▶ [PROMPT] Your task is to quote the material that follows, in full and exactly.

▶ [PROVIDED MATERIAL]
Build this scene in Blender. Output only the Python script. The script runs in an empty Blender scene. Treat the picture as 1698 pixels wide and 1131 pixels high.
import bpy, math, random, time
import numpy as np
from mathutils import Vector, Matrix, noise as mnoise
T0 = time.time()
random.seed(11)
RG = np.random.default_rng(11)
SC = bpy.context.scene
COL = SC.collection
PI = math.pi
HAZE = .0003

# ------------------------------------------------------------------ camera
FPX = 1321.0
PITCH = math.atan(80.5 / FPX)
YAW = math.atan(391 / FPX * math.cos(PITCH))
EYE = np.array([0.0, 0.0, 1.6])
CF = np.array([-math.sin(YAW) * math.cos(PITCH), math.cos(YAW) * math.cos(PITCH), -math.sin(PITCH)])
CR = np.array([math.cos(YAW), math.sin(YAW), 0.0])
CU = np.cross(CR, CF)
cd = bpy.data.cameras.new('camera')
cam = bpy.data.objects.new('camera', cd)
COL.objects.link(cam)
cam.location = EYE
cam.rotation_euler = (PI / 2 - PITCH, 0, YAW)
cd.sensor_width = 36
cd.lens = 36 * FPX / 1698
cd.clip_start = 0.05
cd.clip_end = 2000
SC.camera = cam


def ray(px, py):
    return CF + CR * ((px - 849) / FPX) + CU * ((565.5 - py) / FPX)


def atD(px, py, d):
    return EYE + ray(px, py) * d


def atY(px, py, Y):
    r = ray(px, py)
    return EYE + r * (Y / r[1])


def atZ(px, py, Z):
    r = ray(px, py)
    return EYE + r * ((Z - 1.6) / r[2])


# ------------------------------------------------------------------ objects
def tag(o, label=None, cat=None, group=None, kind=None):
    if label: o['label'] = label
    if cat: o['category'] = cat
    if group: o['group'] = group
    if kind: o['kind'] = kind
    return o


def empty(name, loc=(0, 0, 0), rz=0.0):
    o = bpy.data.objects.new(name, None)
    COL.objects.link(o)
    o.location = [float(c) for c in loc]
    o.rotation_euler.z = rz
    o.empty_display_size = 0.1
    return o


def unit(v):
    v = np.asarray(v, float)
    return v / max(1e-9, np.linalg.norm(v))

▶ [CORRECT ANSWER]
Build this scene in Blender. Output only the Python script. The script runs in an empty Blender scene. Treat the picture as 1698 pixels wide and 1131 pixels high.
import bpy, math, random, time
import numpy as np
from mathutils import Vector, Matrix, noise as mnoise
T0 = time.time()
random.seed(11)
RG = np.random.default_rng(11)
SC = bpy.context.scene
COL = SC.collection
PI = math.pi
HAZE = .0003

# ------------------------------------------------------------------ camera
FPX = 1321.0
PITCH = math.atan(80.5 / FPX)
YAW = math.atan(391 / FPX * math.cos(PITCH))
EYE = np.array([0.0, 0.0, 1.6])
CF = np.array([-math.sin(YAW) * math.cos(PITCH), math.cos(YAW) * math.cos(PITCH), -math.sin(PITCH)])
CR = np.array([math.cos(YAW), math.sin(YAW), 0.0])
CU = np.cross(CR, CF)
cd = bpy.data.cameras.new('camera')
cam = bpy.data.objects.new('camera', cd)
COL.objects.link(cam)
cam.location = EYE
cam.rotation_euler = (PI / 2 - PITCH, 0, YAW)
cd.sensor_width = 36
cd.lens = 36 * FPX / 1698
cd.clip_start = 0.05
cd.clip_end = 2000
SC.camera = cam


def ray(px, py):
    return CF + CR * ((px - 849) / FPX) + CU * ((565.5 - py) / FPX)


def atD(px, py, d):
    return EYE + ray(px, py) * d


def atY(px, py, Y):
    r = ray(px, py)
    return EYE + r * (Y / r[1])


def atZ(px, py, Z):
    r = ray(px, py)
    return EYE + r * ((Z - 1.6) / r[2])


# ------------------------------------------------------------------ objects
def tag(o, label=None, cat=None, group=None, kind=None):
    if label: o['label'] = label
    if cat: o['category'] = cat
    if group: o['group'] = group
    if kind: o['kind'] = kind
    return o


def empty(name, loc=(0, 0, 0), rz=0.0):
    o = bpy.data.objects.new(name, None)
    COL.objects.link(o)
    o.location = [float(c) for c in loc]
    o.rotation_euler.z = rz
    o.empty_display_size = 0.1
    return o


def unit(v):
    v = np.asarray(v, float)
    return v / max(1e-9, np.linalg.norm(v))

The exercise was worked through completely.